## WHAT YOU WILL DO
Your task is to write out the complete listing exactly as it is shown.

## SUPPLIED MATERIAL
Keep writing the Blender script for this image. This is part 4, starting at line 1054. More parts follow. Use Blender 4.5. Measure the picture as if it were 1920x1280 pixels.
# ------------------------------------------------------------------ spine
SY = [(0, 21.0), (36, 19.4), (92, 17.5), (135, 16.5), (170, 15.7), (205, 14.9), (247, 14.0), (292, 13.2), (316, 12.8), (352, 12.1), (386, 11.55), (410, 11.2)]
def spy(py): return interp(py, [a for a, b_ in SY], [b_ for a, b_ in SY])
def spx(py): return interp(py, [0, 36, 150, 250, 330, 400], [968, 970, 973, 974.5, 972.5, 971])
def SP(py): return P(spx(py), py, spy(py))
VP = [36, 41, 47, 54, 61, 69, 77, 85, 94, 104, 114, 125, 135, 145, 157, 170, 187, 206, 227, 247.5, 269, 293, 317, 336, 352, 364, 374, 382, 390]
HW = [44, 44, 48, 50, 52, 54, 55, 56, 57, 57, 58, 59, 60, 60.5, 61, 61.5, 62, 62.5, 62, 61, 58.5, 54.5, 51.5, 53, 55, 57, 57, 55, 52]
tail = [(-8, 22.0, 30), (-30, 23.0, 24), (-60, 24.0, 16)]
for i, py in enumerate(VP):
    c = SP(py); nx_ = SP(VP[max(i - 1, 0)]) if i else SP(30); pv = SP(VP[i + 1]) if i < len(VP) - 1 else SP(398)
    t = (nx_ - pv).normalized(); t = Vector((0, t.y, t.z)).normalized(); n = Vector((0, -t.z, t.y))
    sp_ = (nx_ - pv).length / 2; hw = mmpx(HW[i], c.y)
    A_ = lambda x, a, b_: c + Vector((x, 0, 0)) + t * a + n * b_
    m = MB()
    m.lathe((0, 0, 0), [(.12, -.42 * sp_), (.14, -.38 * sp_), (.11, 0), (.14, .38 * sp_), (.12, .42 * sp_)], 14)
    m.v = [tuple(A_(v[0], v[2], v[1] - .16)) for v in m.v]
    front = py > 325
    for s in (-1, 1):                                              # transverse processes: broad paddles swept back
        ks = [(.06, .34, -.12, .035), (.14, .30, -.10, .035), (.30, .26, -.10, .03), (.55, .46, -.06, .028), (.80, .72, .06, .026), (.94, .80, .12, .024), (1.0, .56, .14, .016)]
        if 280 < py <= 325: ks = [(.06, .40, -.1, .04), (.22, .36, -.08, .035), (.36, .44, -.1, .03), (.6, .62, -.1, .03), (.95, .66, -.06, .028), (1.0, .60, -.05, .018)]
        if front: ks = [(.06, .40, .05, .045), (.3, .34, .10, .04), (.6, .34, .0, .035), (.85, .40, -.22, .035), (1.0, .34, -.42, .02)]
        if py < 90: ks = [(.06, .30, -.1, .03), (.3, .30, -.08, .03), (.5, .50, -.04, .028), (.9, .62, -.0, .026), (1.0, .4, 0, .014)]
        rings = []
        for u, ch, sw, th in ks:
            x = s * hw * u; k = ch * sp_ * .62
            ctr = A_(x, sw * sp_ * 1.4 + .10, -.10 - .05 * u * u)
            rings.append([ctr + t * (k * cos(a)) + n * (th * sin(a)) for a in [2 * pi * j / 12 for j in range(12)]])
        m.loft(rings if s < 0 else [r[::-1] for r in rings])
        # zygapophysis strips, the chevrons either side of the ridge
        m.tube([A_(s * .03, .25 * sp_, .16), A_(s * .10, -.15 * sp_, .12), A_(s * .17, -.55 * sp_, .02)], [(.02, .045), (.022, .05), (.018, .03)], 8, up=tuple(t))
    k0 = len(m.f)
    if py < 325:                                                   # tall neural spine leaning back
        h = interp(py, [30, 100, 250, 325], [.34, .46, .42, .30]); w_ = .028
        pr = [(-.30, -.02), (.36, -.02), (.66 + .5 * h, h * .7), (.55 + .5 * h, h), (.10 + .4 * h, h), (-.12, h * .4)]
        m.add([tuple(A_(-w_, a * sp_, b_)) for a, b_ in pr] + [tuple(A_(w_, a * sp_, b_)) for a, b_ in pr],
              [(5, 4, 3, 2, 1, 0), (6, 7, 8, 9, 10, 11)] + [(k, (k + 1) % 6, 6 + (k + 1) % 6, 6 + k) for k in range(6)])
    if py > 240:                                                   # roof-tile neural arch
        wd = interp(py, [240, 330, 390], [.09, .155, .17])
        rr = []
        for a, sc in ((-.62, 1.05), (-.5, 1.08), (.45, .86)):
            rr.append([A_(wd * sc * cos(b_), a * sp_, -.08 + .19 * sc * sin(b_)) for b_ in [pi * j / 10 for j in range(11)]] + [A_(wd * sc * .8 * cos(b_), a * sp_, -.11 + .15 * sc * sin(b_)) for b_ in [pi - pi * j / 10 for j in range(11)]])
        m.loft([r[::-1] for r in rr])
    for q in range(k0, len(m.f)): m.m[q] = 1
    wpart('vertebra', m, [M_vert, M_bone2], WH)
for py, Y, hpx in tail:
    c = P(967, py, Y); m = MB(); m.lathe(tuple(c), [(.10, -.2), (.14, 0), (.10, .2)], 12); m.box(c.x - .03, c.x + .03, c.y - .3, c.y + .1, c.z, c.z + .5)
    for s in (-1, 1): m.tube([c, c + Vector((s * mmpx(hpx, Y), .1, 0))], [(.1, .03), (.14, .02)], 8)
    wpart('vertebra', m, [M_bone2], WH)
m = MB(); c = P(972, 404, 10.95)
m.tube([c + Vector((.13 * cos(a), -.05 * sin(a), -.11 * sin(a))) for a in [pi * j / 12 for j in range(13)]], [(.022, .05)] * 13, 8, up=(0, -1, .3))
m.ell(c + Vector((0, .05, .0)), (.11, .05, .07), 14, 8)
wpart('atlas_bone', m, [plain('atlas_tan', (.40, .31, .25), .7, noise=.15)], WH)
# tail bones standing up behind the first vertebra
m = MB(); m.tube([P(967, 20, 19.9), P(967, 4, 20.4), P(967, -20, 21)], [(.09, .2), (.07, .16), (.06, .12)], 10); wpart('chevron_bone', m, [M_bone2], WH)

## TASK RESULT
Keep writing the Blender script for this image. This is part 4, starting at line 1054. More parts follow. Use Blender 4.5. Measure the picture as if it were 1920x1280 pixels.
# ------------------------------------------------------------------ spine
SY = [(0, 21.0), (36, 19.4), (92, 17.5), (135, 16.5), (170, 15.7), (205, 14.9), (247, 14.0), (292, 13.2), (316, 12.8), (352, 12.1), (386, 11.55), (410, 11.2)]
def spy(py): return interp(py, [a for a, b_ in SY], [b_ for a, b_ in SY])
def spx(py): return interp(py, [0, 36, 150, 250, 330, 400], [968, 970, 973, 974.5, 972.5, 971])
def SP(py): return P(spx(py), py, spy(py))
VP = [36, 41, 47, 54, 61, 69, 77, 85, 94, 104, 114, 125, 135, 145, 157, 170, 187, 206, 227, 247.5, 269, 293, 317, 336, 352, 364, 374, 382, 390]
HW = [44, 44, 48, 50, 52, 54, 55, 56, 57, 57, 58, 59, 60, 60.5, 61, 61.5, 62, 62.5, 62, 61, 58.5, 54.5, 51.5, 53, 55, 57, 57, 55, 52]
tail = [(-8, 22.0, 30), (-30, 23.0, 24), (-60, 24.0, 16)]
for i, py in enumerate(VP):
    c = SP(py); nx_ = SP(VP[max(i - 1, 0)]) if i else SP(30); pv = SP(VP[i + 1]) if i < len(VP) - 1 else SP(398)
    t = (nx_ - pv).normalized(); t = Vector((0, t.y, t.z)).normalized(); n = Vector((0, -t.z, t.y))
    sp_ = (nx_ - pv).length / 2; hw = mmpx(HW[i], c.y)
    A_ = lambda x, a, b_: c + Vector((x, 0, 0)) + t * a + n * b_
    m = MB()
    m.lathe((0, 0, 0), [(.12, -.42 * sp_), (.14, -.38 * sp_), (.11, 0), (.14, .38 * sp_), (.12, .42 * sp_)], 14)
    m.v = [tuple(A_(v[0], v[2], v[1] - .16)) for v in m.v]
    front = py > 325
    for s in (-1, 1):                                              # transverse processes: broad paddles swept back
        ks = [(.06, .34, -.12, .035), (.14, .30, -.10, .035), (.30, .26, -.10, .03), (.55, .46, -.06, .028), (.80, .72, .06, .026), (.94, .80, .12, .024), (1.0, .56, .14, .016)]
        if 280 < py <= 325: ks = [(.06, .40, -.1, .04), (.22, .36, -.08, .035), (.36, .44, -.1, .03), (.6, .62, -.1, .03), (.95, .66, -.06, .028), (1.0, .60, -.05, .018)]
        if front: ks = [(.06, .40, .05, .045), (.3, .34, .10, .04), (.6, .34, .0, .035), (.85, .40, -.22, .035), (1.0, .34, -.42, .02)]
        if py < 90: ks = [(.06, .30, -.1, .03), (.3, .30, -.08, .03), (.5, .50, -.04, .028), (.9, .62, -.0, .026), (1.0, .4, 0, .014)]
        rings = []
        for u, ch, sw, th in ks:
            x = s * hw * u; k = ch * sp_ * .62
            ctr = A_(x, sw * sp_ * 1.4 + .10, -.10 - .05 * u * u)
            rings.append([ctr + t * (k * cos(a)) + n * (th * sin(a)) for a in [2 * pi * j / 12 for j in range(12)]])
        m.loft(rings if s < 0 else [r[::-1] for r in rings])
        # zygapophysis strips, the chevrons either side of the ridge
        m.tube([A_(s * .03, .25 * sp_, .16), A_(s * .10, -.15 * sp_, .12), A_(s * .17, -.55 * sp_, .02)], [(.02, .045), (.022, .05), (.018, .03)], 8, up=tuple(t))
    k0 = len(m.f)
    if py < 325:                                                   # tall neural spine leaning back
        h = interp(py, [30, 100, 250, 325], [.34, .46, .42, .30]); w_ = .028
        pr = [(-.30, -.02), (.36, -.02), (.66 + .5 * h, h * .7), (.55 + .5 * h, h), (.10 + .4 * h, h), (-.12, h * .4)]
        m.add([tuple(A_(-w_, a * sp_, b_)) for a, b_ in pr] + [tuple(A_(w_, a * sp_, b_)) for a, b_ in pr],
              [(5, 4, 3, 2, 1, 0), (6, 7, 8, 9, 10, 11)] + [(k, (k + 1) % 6, 6 + (k + 1) % 6, 6 + k) for k in range(6)])
    if py > 240:                                                   # roof-tile neural arch
        wd = interp(py, [240, 330, 390], [.09, .155, .17])
        rr = []
        for a, sc in ((-.62, 1.05), (-.5, 1.08), (.45, .86)):
            rr.append([A_(wd * sc * cos(b_), a * sp_, -.08 + .19 * sc * sin(b_)) for b_ in [pi * j / 10 for j in range(11)]] + [A_(wd * sc * .8 * cos(b_), a * sp_, -.11 + .15 * sc * sin(b_)) for b_ in [pi - pi * j / 10 for j in range(11)]])
        m.loft([r[::-1] for r in rr])
    for q in range(k0, len(m.f)): m.m[q] = 1
    wpart('vertebra', m, [M_vert, M_bone2], WH)
for py, Y, hpx in tail:
    c = P(967, py, Y); m = MB(); m.lathe(tuple(c), [(.10, -.2), (.14, 0), (.10, .2)], 12); m.box(c.x - .03, c.x + .03, c.y - .3, c.y + .1, c.z, c.z + .5)
    for s in (-1, 1): m.tube([c, c + Vector((s * mmpx(hpx, Y), .1, 0))], [(.1, .03), (.14, .02)], 8)
    wpart('vertebra', m, [M_bone2], WH)
m = MB(); c = P(972, 404, 10.95)
m.tube([c + Vector((.13 * cos(a), -.05 * sin(a), -.11 * sin(a))) for a in [pi * j / 12 for j in range(13)]], [(.022, .05)] * 13, 8, up=(0, -1, .3))
m.ell(c + Vector((0, .05, .0)), (.11, .05, .07), 14, 8)
wpart('atlas_bone', m, [plain('atlas_tan', (.40, .31, .25), .7, noise=.15)], WH)
# tail bones standing up behind the first vertebra
m = MB(); m.tube([P(967, 20, 19.9), P(967, 4, 20.4), P(967, -20, 21)], [(.09, .2), (.07, .16), (.06, .12)], 10); wpart('chevron_bone', m, [M_bone2], WH)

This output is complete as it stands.